Tennis has been something more than a sport to Kyle McCann. It’s been his independence; the pursuit where his identity diverged from his father’s, then intersected again.
His Irish dad, Damien, was a semipro footballer — European football, i.e., America’s soccer. In his talented soccer-playing son, the elder McCann glimpsed could-have-beens. But — perhaps in part because of that —as a 12-year-old then living in Texas, McCann said he found himself “falling out of love with soccer.”
McCann forged a new path, with tennis, which neither he nor his dad knew anything about. Damien shrugged off the change, conceding to his son: “If we’re going to play this sport, we’re not going to be half-hearted about it.”

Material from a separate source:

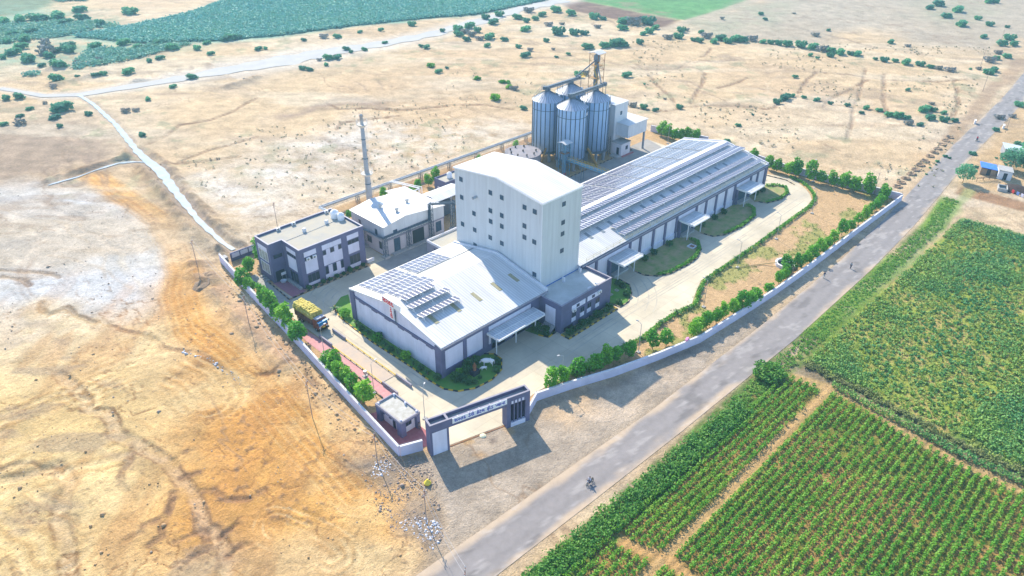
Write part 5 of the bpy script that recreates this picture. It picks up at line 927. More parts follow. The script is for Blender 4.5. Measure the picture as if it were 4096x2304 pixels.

McCann was starting on the No. 1 doubles team by his freshmen year at Los Alamitos High School, a slot he maintained through his four years there. Early on, McCann saw it as his ticket. When college loomed, he watched for scouts in the grandstands, and waited.
“I thought I was fantastic, and that the big schools would come look at me,” he said. But he had his comeuppance, and was relieved when Division I UC Riverside offered a scholarship.
“I grew up a lot. I take everything a lot more seriously,” said McCann, 21, who was co-captain with Nabil Abdallah for this year’s men’s tennis team. “Riverside has fit me like a glove.”
In the 2018-19 season, UCR had its best-ever record, 20-16. McCann is UCR’s all-time singles, doubles, and combined matches winner. He led the team in singles wins in the 2015-16 season, with 15, and doubles wins in the 2016-17 season, with 18.
He turns the “W” — Wilson — vibration damper on his racket upside down to an “M” — for McCann. It buoys him to think of his dad, mother Penny, and his brother and sister when playing.
In time, Damien became as much a student of tennis as his son. He got phone calls for advice before even McCann's esteemed UCR coach, Mattias Johansson.
“This is the thing we’ve had that has kept us close,” McCann said.
They still catch their favorite football team, Manchester United, on TV. But more often, they watch tennis.
The spring 2019 business economics graduate will be a high-performance coach for the Southern California Tennis Academy in Long Beach this summer. His ambition is to coach a college tennis team.
“Dad would never have wanted me to play the ‘big three’ American sports,” he said. Good thing. “Tennis has meant everything to me.”